Film Follies, Worth it?

Worth it?- The Intern

In this edition of Worth It? I take a look at a quiet comedy called The Intern starring Robert De Niro and Ann Hathaway. The story follows 70-year-old widower De Niro as he goes to work as a “senior” intern for Hathaway’s incredibly successful internet startup which is beginning to feel growing pains. The through-line of the story revolves around whether or not Hathaway should bring in an outside CEO to help her run her company.
Robert De Niro has hit that point in his career where he can take on all those quirky old man roles that don’t really require him to do a lot of work but give him a nice repertoire of feel-good movies to go along with all those Oscar-caliber performances from earlier in his career. Basically, he’s got nothing left to prove and it seems like he’s just taking on scripts he thinks he’ll have fun working on. Helen Mirren and Maggie Smith are both at that same point in their careers and it seems like Dustin Hoffman got there a few years ago. Personally, I enjoy this trend as it lets me see some of my favorite actors in some lighter fare.

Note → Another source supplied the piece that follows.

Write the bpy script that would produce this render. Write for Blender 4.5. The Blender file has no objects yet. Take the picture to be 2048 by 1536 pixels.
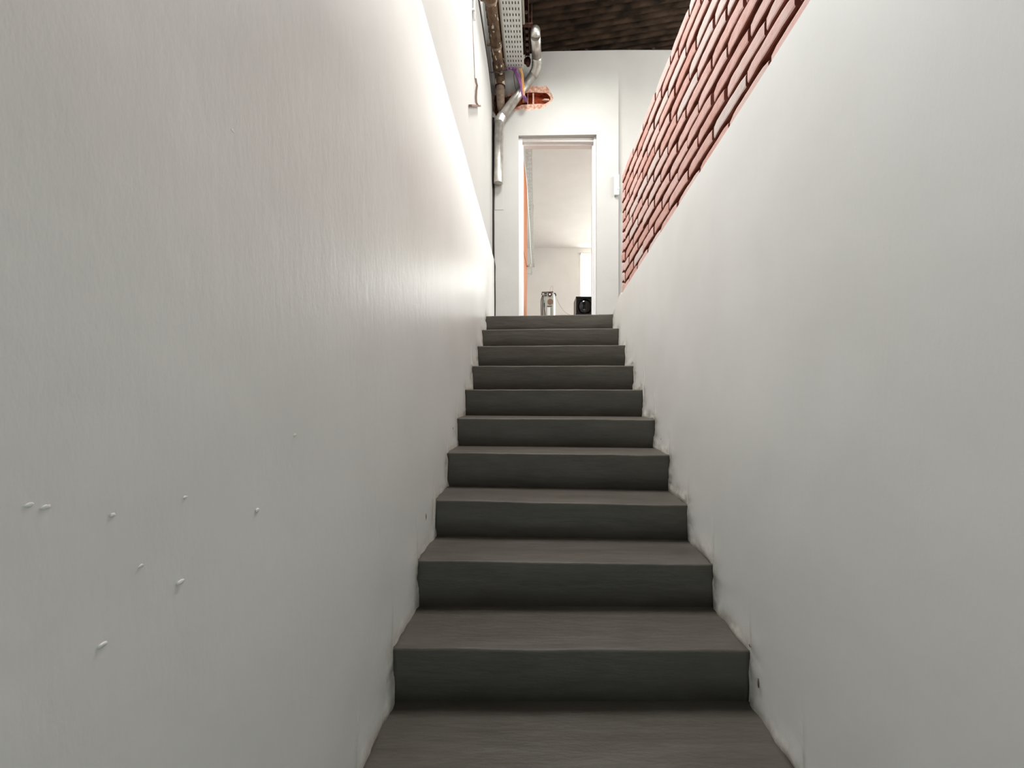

De Niro is great but to be honest he’s not asked to do a lot here in terms of range. The real stand out of the film is Hathaway. She manages to avoid the cliché of the frantic overworked career woman answering the “can she have it all” question. Because on paper that’s what this part is, but Hathaway is so smart, warm, and most importantly confident at both work and at home that her moments of vulnerability really resonate.
The thing is for as much as I enjoyed bits and parts of this film and found the premise to be refreshingly original (at least by Hollywood standards) there was still a large portion of it that I found patronizing and clichéd. At one point Hathaway’s character goes on a tequila-fueled rant about how men have become boys and holds up De Niro as an example of what society had lost a time when men were men and everyone wore hand-tailored suits to the office. You know those good old days that Mad Men worked so hard at deconstructing. Where women stayed in the kitchen and men kept mistresses. It’s the have your cake and eat it too feminism that perpetuates a stereotype of modern men I find annoying. The script takes some likable characters, uses them to make a point about wearing your big boy pants, and tosses them aside with their purpose served. The worst part is that this lecture at their expense comes on the heels of these characters risking quite a bit to help the Hathaway character out of a jam. Its lazy writing and even lazier stereotyping and it, plus one other item that occurs later in the film, really served to take me out of a feel-good, female empowerment movie I was otherwise enjoying.
But hey maybe that’s just me and I’m projecting. You can be the judge because despite that rant I really did enjoy this film quite a bit. After all, with two outstanding talents like De Niro and Hathaway how could this film not be Worth It.